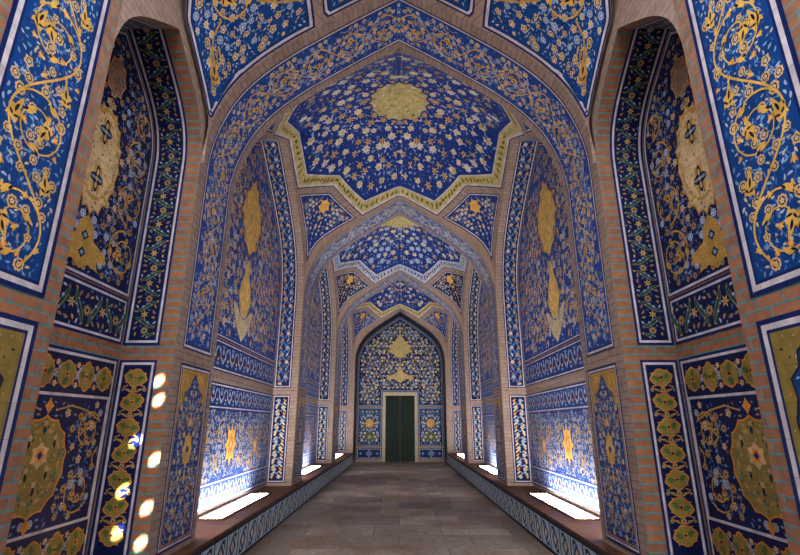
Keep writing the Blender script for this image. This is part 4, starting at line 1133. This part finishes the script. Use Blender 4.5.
door = empty('door_1', (0, END_Y, 0), 'green double door with pale stone frame in the end wall', 'door', kind='structure')
dl = (0, END_Y, 0)
S = Surf()
S.box((-.78, END_Y - .09, 0), (-.66, END_Y, 2.98), 'door_frame_stone'); S.box((.66, END_Y - .09, 0), (.78, END_Y, 2.98), 'door_frame_stone'); S.box((-.66, END_Y - .09, 2.84), (.66, END_Y, 2.98), 'door_frame_stone')
S.build('frame', door, dl)
for s in (-1, 1):
    x0, x1 = sorted((s * .008, s * .655)); S = Surf(); S.box((x0, END_Y - .05, .02), (x1, END_Y - .005, 2.835), 'door_green')
    for xa, xb in ((x0, x0 + .09), (x1 - .09, x1)): S.box((xa, END_Y - .075, .02), (xb, END_Y - .05, 2.835), 'door_green')
    for za, zb in ((.02, .2), (.92, 1.06), (1.78, 1.92), (2.66, 2.835)): S.box((x0 + .09, END_Y - .075, za), (x1 - .09, END_Y - .05, zb), 'door_green')
    leaf = S.build('door_leaf', door, dl)
    for za, zb in ((.28, .84), (1.14, 1.70), (2.0, 2.58)):
        S = Surf(); S.box((x0 + .15, END_Y - .064, za), (x1 - .15, END_Y - .0505, zb), 'door_green'); S.build('raised_panel', leaf, dl).location = (0, 0, 0)
    bm = bmesh.new(); t = [bm.verts.new((s * .1 + .045 * math.cos(k * math.pi / 8), -.095, 1.2 + .045 * math.sin(k * math.pi / 8))) for k in range(16)]
    me = bpy.data.meshes.new('ring_handle')
    R_, r_ = .045, .009; V = []; Fc = []
    for i in range(20):
        a = i * math.pi / 10
        for j in range(8):
            c2 = j * math.pi / 4; V.append((s * .07 + (R_ + r_ * math.cos(c2)) * math.cos(a), END_Y - .088 + r_ * math.sin(c2), 1.2 + (R_ + r_ * math.cos(c2)) * math.sin(a)))
            Fc.append((i * 8 + j, ((i + 1) % 20) * 8 + j, ((i + 1) % 20) * 8 + (j + 1) % 8, i * 8 + (j + 1) % 8))
    bm.free(); h = mesh_obj('ring_handle', V, Fc, ['iron'], None, None, leaf, dl, True); h.location = (0, 0, 0)
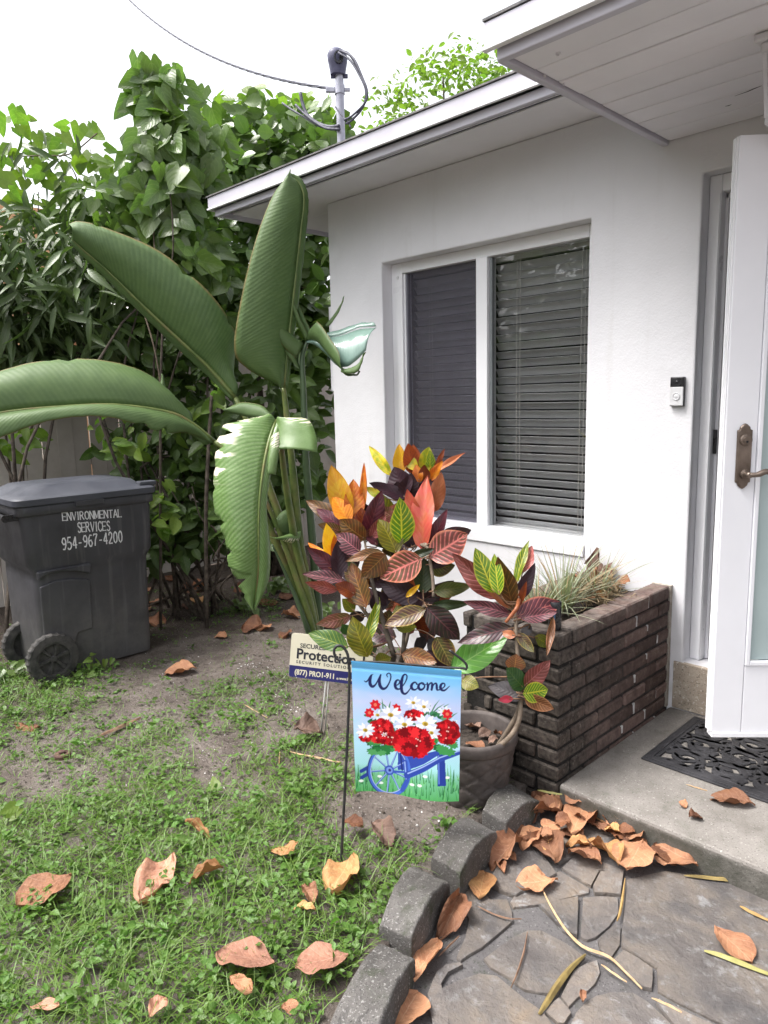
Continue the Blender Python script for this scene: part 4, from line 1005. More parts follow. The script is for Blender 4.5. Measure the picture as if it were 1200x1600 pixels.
# painted cloth: the print is computed per point on a fine mesh
NU, NV = 236, 284
u_, v_ = np.meshgrid(np.linspace(0, 1, NU), np.linspace(0, 1, NV))
PXu = 470+655*u_; 
def E2(x, y):                                  # design sheet coordinates -> uv
    t_ = (y-262)/790.0
    for _ in range(3):
        l = 457+30*t_; r_ = 1135-22*t_; u = (x-l)/(r_-l); t_ = (y-(225+75*u))/(805-25*u)
    return u, t_
AS = 655/790.0
def dist(a, c): return np.hypot((u_-a[0])*AS, v_-a[1])*790
img = np.zeros((NV, NU, 3))
def C3(h): return np.array(s2l(*h))
fn = lambda fx_, fy_, sd: (np.sin(u_*fx_*6.28+sd+2*np.sin(v_*fy_*5+sd*2))*np.cos(v_*fy_*6.28+sd*1.7+1.5*np.sin(u_*fx_*4)))
st_ = [(0, (96,178,232)), (.12, (130,190,236)), (.3, (188,200,236)), (.45, (176,208,240)), (.62, (180,222,242)), (.78, (168,222,226)), (.86, (120,190,150)), (1.0, (86,168,96))]
for i in range(3): img[..., i] = np.interp(v_, [q[0] for q in st_], [C3(q[1])[i] for q in st_])
cl = np.clip(fn(1.4, 2.1, .5)*.5+fn(3, 4, 2)*.3, 0, 1)*np.clip((v_-.05)*4, 0, 1)*np.clip((.62-v_)*4, 0, 1)
img += (C3((226,214,238))-img)*(cl*.8)[..., None]
bl2 = np.clip(fn(1.1, 1.7, 4)*.6, 0, 1)*np.clip((.3-v_)*4, 0, 1); img += (C3((74,160,226))-img)*(bl2*.7)[..., None]
def paint(mask, c, jit=0.0, sd=0):
    global img
    c = C3(c); k = np.clip(mask, 0, 1)[..., None]
    cc = c[None, None, :]*(1+jit*fn(9, 11, sd)[..., None]) if jit else c
    img = img+(cc-img)*k
def disc(x, y, r, c, soft=3, jit=.0, ry=None, wob=0, sd=0):
    a = E2(x, y); dx = (u_-a[0])*AS*790; dy = (v_-a[1])*790*(r/(ry or r)); d = np.hypot(dx, dy)
    rr = r*(1+wob*np.sin(np.arctan2(dy, dx)*7+sd)) if wob else r
    paint((rr-d)/soft+.5, c, jit, sd)
def seg(P, wd, c, soft=2.5, taper=False):
    m = np.full(u_.shape, -9.0); UV = [E2(*p) for p in P]
    for i in range(len(UV)-1):
        a, c2 = np.array(UV[i])*[AS*790, 790], np.array(UV[i+1])*[AS*790, 790]; d = c2-a; L2 = d@d+1e-9
        X, Y = u_*AS*790-a[0], v_*790-a[1]; t_ = np.clip((X*d[0]+Y*d[1])/L2, 0, 1)
        w0 = wd[i] if hasattr(wd, '__len__') else wd; w1 = wd[i+1] if hasattr(wd, '__len__') else wd
        m = np.maximum(m, ((w0+(w1-w0)*t_)/2-np.hypot(X-d[0]*t_, Y-d[1]*t_))/soft+.5)
    paint(m, c)
def poly(P, c):
    Q = [np.array(E2(*p)) for p in P]; ins = np.zeros(u_.shape, bool); j = len(Q)-1
    for i in range(len(Q)):
        a, e = Q[i], Q[j]
        with np.errstate(divide='ignore', invalid='ignore'):
            ins ^= ((a[1] > v_) != (e[1] > v_)) & (u_ < (e[0]-a[0])*(v_-a[1])/(e[1]-a[1]+1e-12)+a[0])
        j = i
    paint(ins.astype(float), c)
rf = random.Random(5)
for i in range(190):
    x = rf.uniform(480, 1115); y = rf.uniform(930, 1075); h = rf.uniform(25, 85)
    seg([(x, y), (x+rf.uniform(-12, 12), y-h)], [6, 1], rf.choice([(60,140,74), (40,118,60), (96,178,104), (30,96,54), (118,196,120)]))
for x, y in ((910,930),(632,944),(520,966),(830,982),(876,984),(1045,938),(640,985)): disc(x, y, 15, (232,240,236), ry=8)
# barrow
poly([(745,795),(860,810),(1010,770),(1000,800),(900,860),(800,900),(742,900)], (52,76,168))
poly([(985,800),(1030,790),(1036,985),(985,985)], (40,62,150)); seg([(992,810),(994,970)], 8, (98,128,210))
seg([(520,905),(560,885),(562,925),(524,945)], 22, (44,66,150))
for a in range(9):
    an = a*2*math.pi/9+.3; seg([(692,905),(692+118*math.cos(an), 905+148*math.sin(an))], [12, 9], (66,96,190)); seg([(694,902),(690+112*math.cos(an), 902+142*math.sin(an))], 3.5, (176,196,236))
ell = [(690+122*math.cos(k*.2), 905+150*math.sin(k*.2)) for k in range(33)]
seg(ell, 26, (50,58,130)); seg([(x+3, y) for x, y in ell], 17, (74,112,208)); seg([(690+112*math.cos(k*.2), 905+140*math.sin(k*.2)) for k in range(33)], 4, (186,204,240))
disc(692, 905, 30, (58,86,180)); disc(692, 905, 20, (120,150,222)); disc(694, 905, 9, (40,54,120))
seg([(720,912),(805,912)], 14, (60,90,186)); seg([(790,850),(800,960),(770,1020)], 26, (56,84,176)); seg([(786,850),(795,950)], 7, (150,176,232))
seg([(800,930),(900,885),(1000,830),(1120,795)], [40, 36, 30, 26], (48,72,164)); seg([(805,918),(900,873),(1000,820),(1120,785)], 7, (160,184,236)); seg([(760,800),(770,900)], 10, (34,50,120))
# leaves and flowers
for i in range(60):
    x = rf.uniform(560, 1090); y = rf.uniform(700, 790)-abs(x-830)*-.02; disc(x, y, rf.uniform(20, 38), rf.choice([(44,122,62), (30,98,52), (66,148,80), (86,164,96)]), ry=rf.uniform(14, 24), wob=.15, sd=i)
for i in range(46):
    x = rf.uniform(540, 1090); y = rf.uniform(545, 690); disc(x, y, rf.uniform(16, 30), rf.choice([(50,116,70), (34,92,58), (92,150,110)]), ry=rf.uniform(9, 18))
for x0, y0, dx, dy in ((640,540,-25,-75),(655,540,-8,-80),(690,530,-60,-50),(690,525,10,-45),(945,560,55,-85),(950,560,80,-60),(930,555,20,-60),(1000,540,60,-40),(600,520,-30,-40),(970,575,90,-30),(1060,590,50,-35)):
    seg([(x0, y0), (x0+dx*.5, y0+dy*.6), (x0+dx, y0+dy)], [9, 7, 1], (64,128,88))
def daisy(x, y, r, n=12, c=(240,240,246), sq=.8):
    for k in range(n):
        a = k*2*math.pi/n+.2; px_, py_ = x+r*math.cos(a), y+r*sq*math.sin(a)
        seg([(x+r*.2*math.cos(a), y+r*.2*sq*math.sin(a)), (x+r*.7*math.cos(a), y+r*.7*sq*math.sin(a)), (px_, py_)], [r*.16, r*.36, r*.14], c if k % 3 else (208,214,236))
    disc(x, y, r*.27, (206,178,70), ry=r*.2); disc(x+2, y+3, r*.15, (150,120,40))
def geran(x, y, r, ry=None, n=34):
    ry = ry or r*.8
    disc(x, y, r, (168,12,24), ry=ry, wob=.06)
    for k in range(n):
        a = rf.uniform(0, 6.28); q = math.sqrt(rf.random())*.86; px_, py_ = x+r*q*math.cos(a), y+ry*q*math.sin(a)
        disc(px_, py_, r*rf.uniform(.14, .24), rf.choice([(214,24,36), (190,14,28), (232,44,50), (140,6,18), (120,4,16)]), wob=.2, sd=k)
    for k in range(5): disc(x+rf.uniform(-.5, .5)*r, y+rf.uniform(-.5, .5)*ry, 4, (250,200,190))
daisy(840, 490, 48, 9, (232,236,246)); daisy(905, 515, 48, 10); daisy(1030, 545, 42, 9, (226,232,240)); daisy(620, 560, 44, 9, (226,230,240)); daisy(1075, 620, 38, 8, (220,228,236))
for x, y, r in ((606,497,29),(570,545,27),(735,524,27),(1047,562,29)): disc(x, y, r, (206,24,40), wob=.14, sd=x); disc(x, y, r*.35, (224,120,90))
geran(845, 573, 62, 42); daisy(700, 562, 66)
geran(548, 690, 44, 34); geran(645, 662, 82, 78); geran(1045, 670, 80, 74); daisy(545, 650, 56); daisy(785, 622, 62); daisy(912, 618, 70); daisy(950, 672, 52, 10); geran(700, 712, 48, 40)
geran(835, 728, 124, 92, 60)
daisy(660, 682, 18, 6)
for P, wd in (([(537,350),(548,356),(560,348),(570,330),(580,316),(592,312)], [3,6,6,5,4,3]), ([(583,318),(574,345),(575,372),(588,386),(606,376),(622,350),(636,322),(640,316)], [6,13,15,12,7,6,6,5]),
              ([(640,316),(632,345),(634,378),(650,400),(672,396),(692,366),(702,334),(698,312),(686,308),(676,318),(682,330)], [6,12,15,13,8,6,6,6,5,5,4]),
              ([(726,386),(746,378),(757,362),(748,350),(735,356),(728,378),(734,400),(752,406),(768,396)], [4,5,6,6,9,13,12,7,5]),
              ([(768,396),(790,366),(802,334),(794,318),(779,324),(769,356),(766,392),(772,424),(788,436),(806,424),(826,398)], [5,5,6,6,8,13,14,13,9,6,4]),
              ([(862,378),(852,366),(836,374),(828,392),(836,408),(852,412),(870,398)], [8,6,9,13,11,7,4]), ([(892,370),(876,380),(872,398),(884,412),(902,406),(910,388),(900,372),(890,372),(905,384),(924,378)], [6,9,13,11,7,7,6,5,4,4]),
              ([(926,372),(930,392),(926,414)], [6,11,9]), ([(928,398),(942,376),(954,374),(956,392),(952,414)], [5,6,8,11,9]), ([(955,398),(970,378),(982,378),(984,398),(986,414),(1000,416)], [5,6,8,11,9,4]),
              ([(1000,412),(1022,404),(1034,388),(1026,376),(1012,382),(1006,400),(1014,416),(1034,418),(1062,394)], [4,5,6,6,9,13,11,7,3])):
    Q = catmull([(x, y, 0) for x, y in P], len(P)*3); ww = np.interp(np.linspace(0, 1, len(Q)), np.linspace(0, 1, len(wd)), wd)
    seg([(q[0], q[1]) for q in Q], list(ww*1.4), (30,34,84), 2)
img *= (1+.05*np.sin(u_*NU*1.2)*np.sin(v_*NV*1.2))[..., None]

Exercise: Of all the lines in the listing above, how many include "script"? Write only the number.

Worked answer: 2